ZONA
DE LEITURA
Por Manoel Herzog
Por Manoel Herzog
Durante
a guerra de Troia Heitor, general e filho do rei, matou Patroclo, o
amigo-amante de Aquiles. Tomado da dor da perda, o herói épico pelejou com
determinação até subjugar o exército inimigo e matar Heitor. Não satisfeito de
só matar, amarrou o corpo aos cavalos de sua tropa e ficou esculachando,
arrastando o defunto na areia durante vários dias, frente ao inimigo sitiado, e
ao rei de Tróia, Príamo, que assistia inerme o filho ser vilipendiado pela ira
daquela viúva insana que Aquiles se tornara.
Rapaz,
viúva é bicho brabo. Lembro de mainha, nos tempos que pai se foi, chorou,
xingou, blasfemou e tudo, até contra Nosso Senhor. Eu falava, Mainha, se quiete,
Deus não se agrada, e nada, ela xingava, desaforava. Depois serenou.
Agora,
mangar de viúva não mango não. Tem que respeitar, sua dor é a dor de todos nós.
Todos temos um calcanhar.
Homero
era poeta sabido demais, foi inventor das duas famílias de heróis que
conhecemos, 1) o semideus e 2) o homem turbinado. Aquiles e Ulisses. Jesus
Cristo e os Santos. Superman e Batman. Hércules e Prometeu.
A
origem de tudo está num mito filho do Deus supremo com uma mortal, criado por
um pai adotivo que aceita o adultério da esposa, um filho meio humano meio
divino que vive seu tempo na terra e realiza trabalhos, pra no fim ser dado em
sacrifício e subir aos céus, indo viver ao lado do pai: Hercules, e qualquer
semelhança não é mera coincidência.
Aquiles,
na Ilíada, poema épico de Homero, é o tal modelo.

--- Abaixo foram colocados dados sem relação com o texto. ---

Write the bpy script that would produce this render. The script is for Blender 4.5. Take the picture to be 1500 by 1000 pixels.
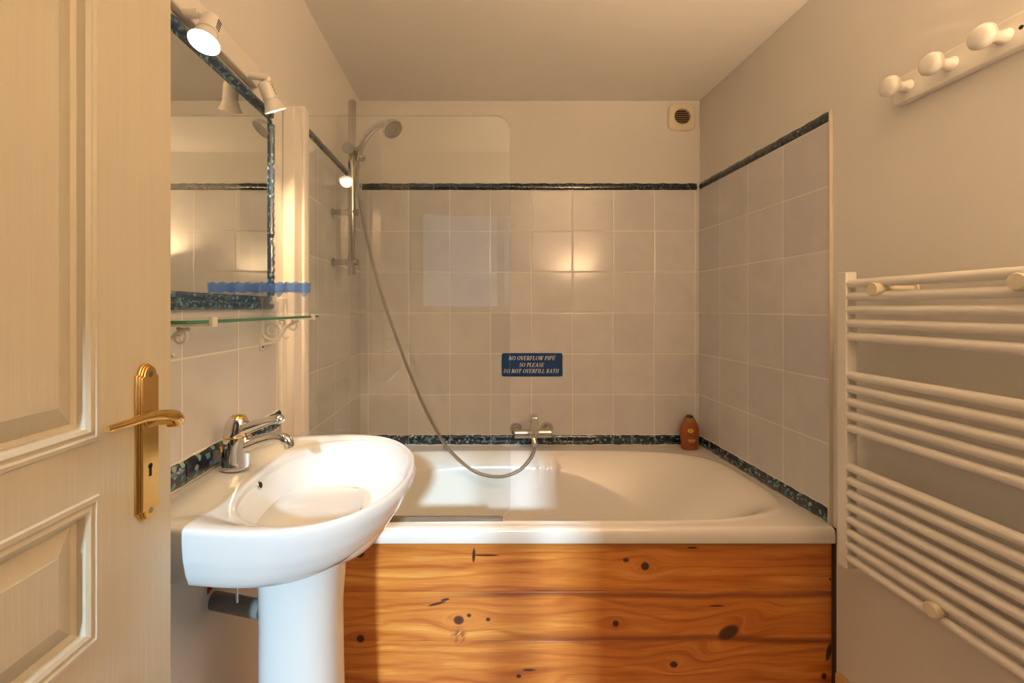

Filho da deusa Tétis, foi
banhado no rio Estige ficando invulnerável, à exceção do calcanhar por onde se
o segurou. Ulisses, na Odisseia, segundo poema épico de Homero, não tem origem
divina, é humano, e supera as dificuldades com seu talento. É um descendente
remoto de Hercules, mas não tem origem divina direta. Feito os santos do catolicismo,
que não são filhos de Deus que nem Jesus, mas operam milagres.
Importa-nos
aqui falar de Aquiles, filho direto de Hércules na tradição helênica. Aquiles
amava Patroclo (Hércules amava Iolau), e Patroclo foi morto em combate. A Ilíada
é portanto um poema que se volta sobre o tema da ira. O momento culminante da
obra é quando Aquiles mata Heitor e humilha Príamo, seu pai, açoitando o
cadáver do filho. Depois de dias de chacota, acaba por reconhecer a grandeza do
inimigo, toma-se de compaixão e devolve o corpo de Heitor a Príamo, que então
lhe dá sepultura digna. Embora meio divino, Aquiles tem em si o germe da
intolerância, do ódio, da ignorância. Só o sofrimento digno e calado do rei de
troia vai aos poucos o chamando à realidade. Na grandeza que se espera de um
herói, ele reconhece que abusou e devolve o defunto. Sua ira nasce de uma frustração,
do roubo do objeto de seu amor, seu amiguxo Patroclo. Portanto, temos aqui uma
personagem que não dominou suas paixões, caminho por onde o homem comum atinge
o status de herói, ou santo.
Vivemos
coisa parecida hoje. Ficam aí, arrastando um defunto, e já está é fedendo.
Devolva-se, que enterrem pra acabar logo esse luto infame. Movidos por paixão,
direitistas choram a morte de seu general. A esquerda, feito Aquiles, foi lá e
matou, de pirraça. Ganhou-se, o inimigo não merece piedade, mas talvez já se
tenha arrastado demais esse cadáver. Bora consolidar a Grécia que, não
esqueçamos, é um balaio de gato formado de ilhas divergentes entre si, que
precisam, mais do que nunca, se unir em torno de um ideal comum. Só se faz isso
falando a mesma língua, aprenda-se com os gregos. Acima de tudo: nunca se deve
esquecer que todos temos um calcanhar vulnerável do cacete.